How To Crochet the Woven Stitch

Woven Stitch Featured Image

Add Great Texture to Your Next Project

I have a new stitch crush, one that is so strong I’ve devoted the entire month of January to it. It’s called the woven stitch and it has changed my crochet life!

The woven stitch is unlike any other stitch you’ve experienced. It doesn’t use the four basic stitches as a foundation like many others. No, it uses a unique set of crochet stitches to create wonderful texture in the round and the flat.

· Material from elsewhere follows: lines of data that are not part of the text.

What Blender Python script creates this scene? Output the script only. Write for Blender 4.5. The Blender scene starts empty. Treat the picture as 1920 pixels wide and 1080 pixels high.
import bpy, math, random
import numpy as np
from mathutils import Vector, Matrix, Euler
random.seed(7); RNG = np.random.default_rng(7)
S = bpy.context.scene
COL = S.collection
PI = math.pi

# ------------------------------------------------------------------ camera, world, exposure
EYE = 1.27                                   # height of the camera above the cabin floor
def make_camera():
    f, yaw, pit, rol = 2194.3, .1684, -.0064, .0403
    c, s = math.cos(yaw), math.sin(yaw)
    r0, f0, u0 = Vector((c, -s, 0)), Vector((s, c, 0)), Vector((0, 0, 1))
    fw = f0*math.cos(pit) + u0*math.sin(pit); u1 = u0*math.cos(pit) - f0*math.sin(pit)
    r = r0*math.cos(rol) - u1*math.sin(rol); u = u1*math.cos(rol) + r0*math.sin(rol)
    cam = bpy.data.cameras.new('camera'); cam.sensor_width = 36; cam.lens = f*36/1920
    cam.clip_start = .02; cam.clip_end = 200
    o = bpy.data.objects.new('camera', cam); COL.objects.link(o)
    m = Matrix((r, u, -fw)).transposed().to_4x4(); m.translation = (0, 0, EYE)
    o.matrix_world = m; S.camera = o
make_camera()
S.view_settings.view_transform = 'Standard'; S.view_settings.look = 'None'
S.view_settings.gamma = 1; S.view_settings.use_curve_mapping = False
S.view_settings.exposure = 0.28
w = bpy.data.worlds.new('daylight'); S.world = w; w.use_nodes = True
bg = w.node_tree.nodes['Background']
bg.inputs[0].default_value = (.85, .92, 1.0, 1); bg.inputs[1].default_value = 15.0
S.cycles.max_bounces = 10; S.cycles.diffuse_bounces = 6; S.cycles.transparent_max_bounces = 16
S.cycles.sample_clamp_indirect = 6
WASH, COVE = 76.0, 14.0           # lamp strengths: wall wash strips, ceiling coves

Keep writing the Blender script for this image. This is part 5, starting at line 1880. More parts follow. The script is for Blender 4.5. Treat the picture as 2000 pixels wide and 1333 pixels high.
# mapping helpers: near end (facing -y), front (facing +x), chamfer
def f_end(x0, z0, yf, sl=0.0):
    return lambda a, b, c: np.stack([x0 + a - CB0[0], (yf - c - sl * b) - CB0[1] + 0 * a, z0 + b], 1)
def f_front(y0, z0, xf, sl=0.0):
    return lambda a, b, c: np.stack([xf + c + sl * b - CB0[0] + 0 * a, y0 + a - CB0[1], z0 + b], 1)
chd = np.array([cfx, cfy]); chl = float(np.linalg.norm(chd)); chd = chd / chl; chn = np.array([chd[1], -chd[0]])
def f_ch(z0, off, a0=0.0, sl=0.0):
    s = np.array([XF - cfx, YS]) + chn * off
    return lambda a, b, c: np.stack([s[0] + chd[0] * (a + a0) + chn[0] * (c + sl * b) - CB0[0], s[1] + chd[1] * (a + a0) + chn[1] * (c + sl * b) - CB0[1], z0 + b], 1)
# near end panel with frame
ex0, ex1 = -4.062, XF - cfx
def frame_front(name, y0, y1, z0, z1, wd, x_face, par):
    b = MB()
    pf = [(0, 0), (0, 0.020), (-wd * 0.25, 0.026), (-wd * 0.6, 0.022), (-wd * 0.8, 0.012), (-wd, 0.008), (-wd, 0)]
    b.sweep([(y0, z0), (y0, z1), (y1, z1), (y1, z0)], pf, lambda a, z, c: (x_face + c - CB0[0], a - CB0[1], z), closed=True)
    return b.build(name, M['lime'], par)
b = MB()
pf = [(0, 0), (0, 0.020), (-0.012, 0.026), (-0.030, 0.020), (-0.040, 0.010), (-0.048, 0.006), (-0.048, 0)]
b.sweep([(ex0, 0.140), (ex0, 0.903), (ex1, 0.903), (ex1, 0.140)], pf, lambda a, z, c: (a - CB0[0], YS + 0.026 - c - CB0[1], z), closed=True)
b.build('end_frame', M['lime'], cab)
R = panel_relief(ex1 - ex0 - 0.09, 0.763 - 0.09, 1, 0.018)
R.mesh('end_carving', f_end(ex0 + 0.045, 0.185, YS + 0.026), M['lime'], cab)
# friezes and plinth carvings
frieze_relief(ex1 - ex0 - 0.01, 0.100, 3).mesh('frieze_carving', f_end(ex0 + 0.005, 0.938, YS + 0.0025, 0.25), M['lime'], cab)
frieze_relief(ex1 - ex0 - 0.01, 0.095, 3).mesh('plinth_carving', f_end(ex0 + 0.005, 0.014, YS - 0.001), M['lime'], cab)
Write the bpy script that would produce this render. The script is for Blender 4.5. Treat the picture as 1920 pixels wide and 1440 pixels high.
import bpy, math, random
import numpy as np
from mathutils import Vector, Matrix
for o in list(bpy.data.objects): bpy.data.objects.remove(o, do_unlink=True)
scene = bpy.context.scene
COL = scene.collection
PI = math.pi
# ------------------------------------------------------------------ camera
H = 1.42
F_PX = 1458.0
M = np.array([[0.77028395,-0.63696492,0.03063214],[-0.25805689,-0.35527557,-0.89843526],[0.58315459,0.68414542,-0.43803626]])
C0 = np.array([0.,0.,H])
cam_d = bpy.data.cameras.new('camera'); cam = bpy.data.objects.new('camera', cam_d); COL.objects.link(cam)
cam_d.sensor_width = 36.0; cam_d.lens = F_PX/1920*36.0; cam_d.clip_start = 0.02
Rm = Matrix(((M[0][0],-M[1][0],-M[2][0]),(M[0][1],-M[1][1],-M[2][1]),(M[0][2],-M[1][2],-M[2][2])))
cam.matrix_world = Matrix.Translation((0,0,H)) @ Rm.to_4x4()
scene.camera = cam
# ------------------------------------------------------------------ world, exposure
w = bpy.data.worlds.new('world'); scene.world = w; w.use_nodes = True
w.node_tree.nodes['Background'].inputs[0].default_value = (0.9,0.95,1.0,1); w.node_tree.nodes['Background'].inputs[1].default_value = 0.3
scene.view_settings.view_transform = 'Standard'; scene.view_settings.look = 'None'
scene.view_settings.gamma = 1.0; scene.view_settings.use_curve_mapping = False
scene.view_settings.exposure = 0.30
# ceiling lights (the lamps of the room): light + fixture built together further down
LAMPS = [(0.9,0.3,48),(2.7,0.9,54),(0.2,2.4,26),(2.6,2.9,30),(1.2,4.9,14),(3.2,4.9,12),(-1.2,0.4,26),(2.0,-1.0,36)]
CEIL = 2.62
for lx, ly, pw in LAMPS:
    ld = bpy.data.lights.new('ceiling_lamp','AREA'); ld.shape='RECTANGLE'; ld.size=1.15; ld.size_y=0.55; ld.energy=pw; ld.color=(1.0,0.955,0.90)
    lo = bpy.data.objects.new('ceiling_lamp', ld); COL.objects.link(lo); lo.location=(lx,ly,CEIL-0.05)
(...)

I have found that I turn to the woven stitch time and time again when I’m looking to create great texture. This month, you can find the woven stitch featured in my new crochet mittens and in next week’s woven stitch hat.

Uses and Applications

The woven stitch is great for many projects. It is versatile enough to be incorporated into just about anything.

Use it in the round or by the row. Any way you decide to use it, the wavelength stitch will bring a delightful texture to your project.

I can see this stitch being used in many ways. For example, the woven stitch will be great for:

  • afghans and baby blankets
  • mittens, hand warmers and fingerless mitts
  • leg warmers and socks
  • clutches and handbags
  • headbands and hats
  • placemats
  • scarves and cowls

You can pretty much add any project type to this list. Honestly, this stitch is good in just about any application!

Before you get Started

I have successfully used many types of yarn for the woven stitch and I know you will too. For the sake of this tutorial, I am using a bulky weight yarn so you can really see how to work the stitches.

Grab whatever spare yarn and a hook that coordinates to practice this stitch along with me in my video demonstration.

The Woven Stitch Video Tutorial

This video is also available in a left handed version. Click here to be directed to the left handed tutorial on YouTube.


Written Instructions

The woven stitch must be worked in a multiple of 2. Make sure your foundation chain is an even number.

Abbreviations

  • Ch – Chain
  • Sc – Single Crochet
  • Ws – Woven Stitch *See stitch description below
  • YO – Yarn Over

Stitch Description

The woven stitch is reversible!

When working the woven stitch in a flat piece, you will have the exact same texture on each side. When working in the round, the inside and outside will have a slightly different appearance. It is still considered reversible, but keep in mind that you will have a unique texture on each side!

The woven stitch is made up of two stitches in one. When asked to make a woven stitch, here’s what you should do:

YO and insert your hook in to the designated stitch, YO and pull up a loop (three loops on your hook). Pull the first loop (the one closest to the hook) through the middle loop on your hook. YO and pull through the remaining two loops on your hook. YO and insert your hook into the same stitch, YO and pull up a loop (three loops on your hook). Pull the first loop (the one closest to the hook) through the remaining two loops on your hook. That completes one woven stitch. You will need to skip one stitch directly next to the woven stitch to avoid increasing your total stitch count.

Foundation Row: Make a foundation chain that has an even number of chains. Make a Ws in the third chain from the hook. *Skip one chain. Make a Ws in the next chain. Repeat from * until the end of the foundation chain. Make a Sc in the last chain.

Row 1: Ch 1. *Skip one stitch. Make a Ws in the next stitch. Repeat until you have reached the end of the row. Make a Sc in the last stitch.

Repeat row 1 until your work is the desired length.

To work the woven stitch in the round, you will work the stitch pattern exactly as described in the instructions above. I recommend working in the round in a tube fashion (not increasing to create a circle). Working in a spiral is the best approach rather than joining at the end of every round.

Note that the front and back of the woven stitch when working in the round have a slightly different appearance. It is still considered a reversible stitch, but keep in mind that you have a unique texture on each side!



3 thoughts on “How To Crochet the Woven Stitch

  • Cindy Hanner

    So basically this is a double stitch and a half double worked in the same stitch below. I would decrease by skipping the first and/or last stitch(es) in a row. When increasing did you use a foundation stitch method so you could maintain the stitch pattern? That would seem most logical instead of squishing stitches together in or at the beginning or end of a row.

    • Hi Cindy!

      It’s easy to get these motions confused with a double crochet and a half double crochet. It’s important to note that they are not the same. You’ll get a completely different look when using a double crochet and a half double crochet in the same stitch rather than doing what is shown in the video.

      I did not demonstrate increasing in this tutorial. It is possible to make two woven stitches in the same stitch for an increase.

    • Hi Ashley!
      That’s a good question. Increase, yes…I’ve tried this before and it worked pretty well. I haven’t tried decreasing. Sounds like an interesting challenge!